YOUR OBJECTIVE ▸
Quote the entries below from the line with "The Blender Python" through the line with "t=MB().box(xs[i],xs[i+1],y0,y1,zs[j],zs[j+1]); mb.add([f(*v) for", both ends included, and only those lines.

EXCERPTED DATA ▸
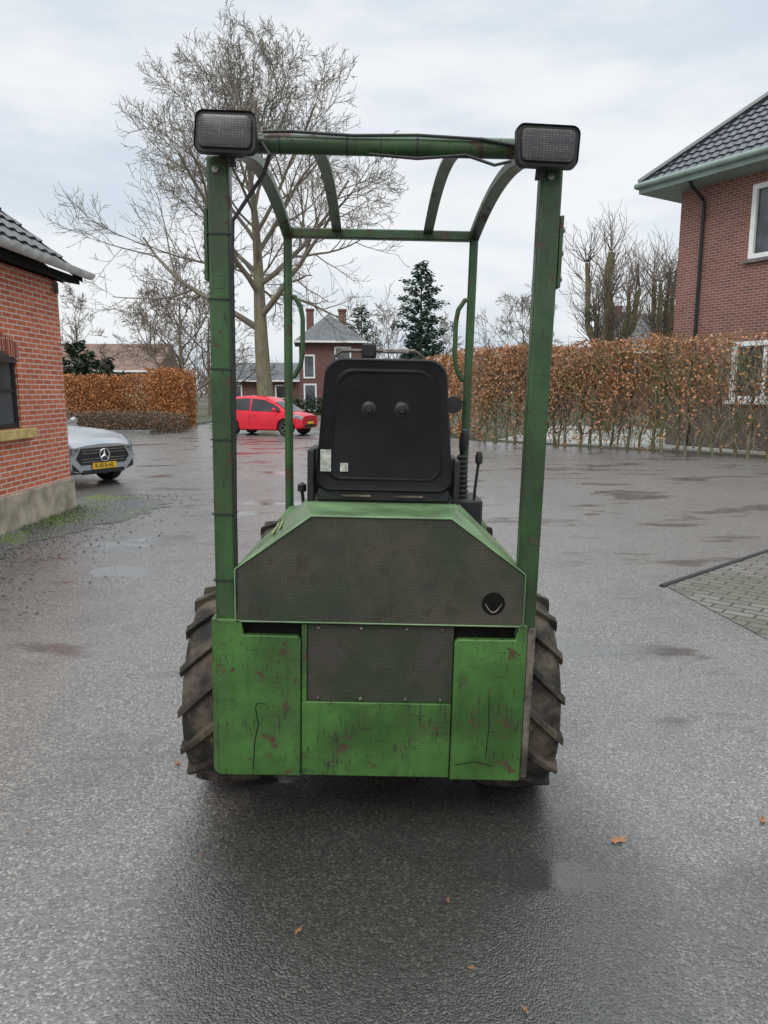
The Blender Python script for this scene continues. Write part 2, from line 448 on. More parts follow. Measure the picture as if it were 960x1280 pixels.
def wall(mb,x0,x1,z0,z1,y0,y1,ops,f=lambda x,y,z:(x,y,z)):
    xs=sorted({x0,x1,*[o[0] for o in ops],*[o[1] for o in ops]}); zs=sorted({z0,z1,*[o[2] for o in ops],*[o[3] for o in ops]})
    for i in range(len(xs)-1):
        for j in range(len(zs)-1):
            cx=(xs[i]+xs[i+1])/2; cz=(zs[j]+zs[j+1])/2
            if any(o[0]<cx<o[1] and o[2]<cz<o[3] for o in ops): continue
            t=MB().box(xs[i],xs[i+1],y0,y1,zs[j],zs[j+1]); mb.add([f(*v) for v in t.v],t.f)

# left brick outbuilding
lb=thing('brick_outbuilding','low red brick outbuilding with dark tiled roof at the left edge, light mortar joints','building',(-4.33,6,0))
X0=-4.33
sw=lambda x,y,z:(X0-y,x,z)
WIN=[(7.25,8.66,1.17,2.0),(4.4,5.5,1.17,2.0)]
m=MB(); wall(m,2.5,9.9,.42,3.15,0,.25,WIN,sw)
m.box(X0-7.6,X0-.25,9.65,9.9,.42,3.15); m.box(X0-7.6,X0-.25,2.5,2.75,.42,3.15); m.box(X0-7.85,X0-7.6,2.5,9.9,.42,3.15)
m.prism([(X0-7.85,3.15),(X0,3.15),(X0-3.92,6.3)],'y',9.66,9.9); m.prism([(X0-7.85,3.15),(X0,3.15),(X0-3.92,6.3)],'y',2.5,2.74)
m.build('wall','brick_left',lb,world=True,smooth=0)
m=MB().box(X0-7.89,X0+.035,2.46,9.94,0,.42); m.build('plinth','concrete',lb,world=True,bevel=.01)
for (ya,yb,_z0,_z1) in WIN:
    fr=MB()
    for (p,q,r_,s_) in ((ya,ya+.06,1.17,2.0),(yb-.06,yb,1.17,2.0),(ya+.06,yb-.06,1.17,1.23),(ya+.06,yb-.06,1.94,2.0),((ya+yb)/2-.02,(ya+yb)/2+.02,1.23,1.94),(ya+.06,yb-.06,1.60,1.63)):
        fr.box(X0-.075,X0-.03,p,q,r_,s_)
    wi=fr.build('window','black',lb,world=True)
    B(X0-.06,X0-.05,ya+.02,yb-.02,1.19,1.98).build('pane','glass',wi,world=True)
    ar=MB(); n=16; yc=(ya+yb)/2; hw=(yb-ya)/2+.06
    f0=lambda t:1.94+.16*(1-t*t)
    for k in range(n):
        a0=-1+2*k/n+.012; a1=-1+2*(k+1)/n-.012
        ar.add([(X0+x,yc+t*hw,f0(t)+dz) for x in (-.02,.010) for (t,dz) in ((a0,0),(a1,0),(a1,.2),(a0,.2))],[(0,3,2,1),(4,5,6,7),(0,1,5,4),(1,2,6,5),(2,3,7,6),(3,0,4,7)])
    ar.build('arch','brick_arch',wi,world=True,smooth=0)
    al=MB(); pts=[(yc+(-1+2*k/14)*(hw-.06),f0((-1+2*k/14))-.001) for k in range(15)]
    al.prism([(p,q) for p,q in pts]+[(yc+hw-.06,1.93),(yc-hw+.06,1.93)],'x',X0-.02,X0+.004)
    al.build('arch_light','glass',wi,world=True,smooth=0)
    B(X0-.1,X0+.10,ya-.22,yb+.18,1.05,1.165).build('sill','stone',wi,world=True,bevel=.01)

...

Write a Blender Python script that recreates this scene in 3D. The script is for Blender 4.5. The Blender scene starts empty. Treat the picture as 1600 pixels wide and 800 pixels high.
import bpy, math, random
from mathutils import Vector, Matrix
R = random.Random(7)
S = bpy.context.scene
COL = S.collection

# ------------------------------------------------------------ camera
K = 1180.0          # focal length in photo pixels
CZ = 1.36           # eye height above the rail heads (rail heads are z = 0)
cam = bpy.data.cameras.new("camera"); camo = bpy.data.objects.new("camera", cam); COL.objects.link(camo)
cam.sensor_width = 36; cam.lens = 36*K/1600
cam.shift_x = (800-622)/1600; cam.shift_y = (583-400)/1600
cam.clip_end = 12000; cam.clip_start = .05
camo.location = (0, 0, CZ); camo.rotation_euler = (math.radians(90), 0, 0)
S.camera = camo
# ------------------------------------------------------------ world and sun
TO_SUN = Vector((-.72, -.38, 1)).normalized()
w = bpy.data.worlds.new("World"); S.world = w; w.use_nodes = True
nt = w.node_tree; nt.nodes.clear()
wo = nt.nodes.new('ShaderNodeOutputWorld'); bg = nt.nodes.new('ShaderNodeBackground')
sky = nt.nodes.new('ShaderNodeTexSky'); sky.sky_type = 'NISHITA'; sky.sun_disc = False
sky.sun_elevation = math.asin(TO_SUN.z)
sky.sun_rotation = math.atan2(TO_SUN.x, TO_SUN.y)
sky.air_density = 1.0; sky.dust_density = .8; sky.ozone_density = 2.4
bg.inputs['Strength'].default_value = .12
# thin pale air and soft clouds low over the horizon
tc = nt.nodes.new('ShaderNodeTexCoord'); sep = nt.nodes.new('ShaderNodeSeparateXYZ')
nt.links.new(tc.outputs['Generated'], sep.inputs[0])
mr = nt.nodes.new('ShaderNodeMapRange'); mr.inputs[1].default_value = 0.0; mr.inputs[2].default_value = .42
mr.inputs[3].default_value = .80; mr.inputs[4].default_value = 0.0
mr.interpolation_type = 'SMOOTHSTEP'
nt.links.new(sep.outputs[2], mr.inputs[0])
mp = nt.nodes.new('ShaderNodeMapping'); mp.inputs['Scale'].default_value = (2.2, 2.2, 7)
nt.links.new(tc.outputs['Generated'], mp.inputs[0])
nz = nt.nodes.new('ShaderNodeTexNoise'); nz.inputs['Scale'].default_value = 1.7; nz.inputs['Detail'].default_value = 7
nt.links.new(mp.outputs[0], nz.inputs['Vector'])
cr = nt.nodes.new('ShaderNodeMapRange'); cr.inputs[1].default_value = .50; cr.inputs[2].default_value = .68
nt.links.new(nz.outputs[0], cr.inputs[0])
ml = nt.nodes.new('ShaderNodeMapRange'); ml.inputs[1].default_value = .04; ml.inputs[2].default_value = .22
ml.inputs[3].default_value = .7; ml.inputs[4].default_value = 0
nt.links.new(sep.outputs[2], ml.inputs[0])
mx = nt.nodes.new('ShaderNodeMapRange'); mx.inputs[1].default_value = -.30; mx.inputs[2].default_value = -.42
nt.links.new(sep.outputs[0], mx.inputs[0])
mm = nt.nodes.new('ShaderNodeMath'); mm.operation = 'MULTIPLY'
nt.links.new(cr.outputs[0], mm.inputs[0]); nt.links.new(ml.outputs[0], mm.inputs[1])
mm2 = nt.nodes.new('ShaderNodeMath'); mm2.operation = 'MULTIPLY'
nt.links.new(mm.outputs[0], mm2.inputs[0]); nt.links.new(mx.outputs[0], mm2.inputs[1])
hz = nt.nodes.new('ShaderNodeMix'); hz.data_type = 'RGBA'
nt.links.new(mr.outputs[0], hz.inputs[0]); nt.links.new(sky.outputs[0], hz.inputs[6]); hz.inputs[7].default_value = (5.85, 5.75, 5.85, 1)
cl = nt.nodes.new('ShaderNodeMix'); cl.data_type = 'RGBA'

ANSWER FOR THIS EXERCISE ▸
The Blender Python script for this scene continues. Write part 2, from line 448 on. More parts follow. Measure the picture as if it were 960x1280 pixels.
def wall(mb,x0,x1,z0,z1,y0,y1,ops,f=lambda x,y,z:(x,y,z)):
    xs=sorted({x0,x1,*[o[0] for o in ops],*[o[1] for o in ops]}); zs=sorted({z0,z1,*[o[2] for o in ops],*[o[3] for o in ops]})
    for i in range(len(xs)-1):
        for j in range(len(zs)-1):
            cx=(xs[i]+xs[i+1])/2; cz=(zs[j]+zs[j+1])/2
            if any(o[0]<cx<o[1] and o[2]<cz<o[3] for o in ops): continue
            t=MB().box(xs[i],xs[i+1],y0,y1,zs[j],zs[j+1]); mb.add([f(*v) for v in t.v],t.f)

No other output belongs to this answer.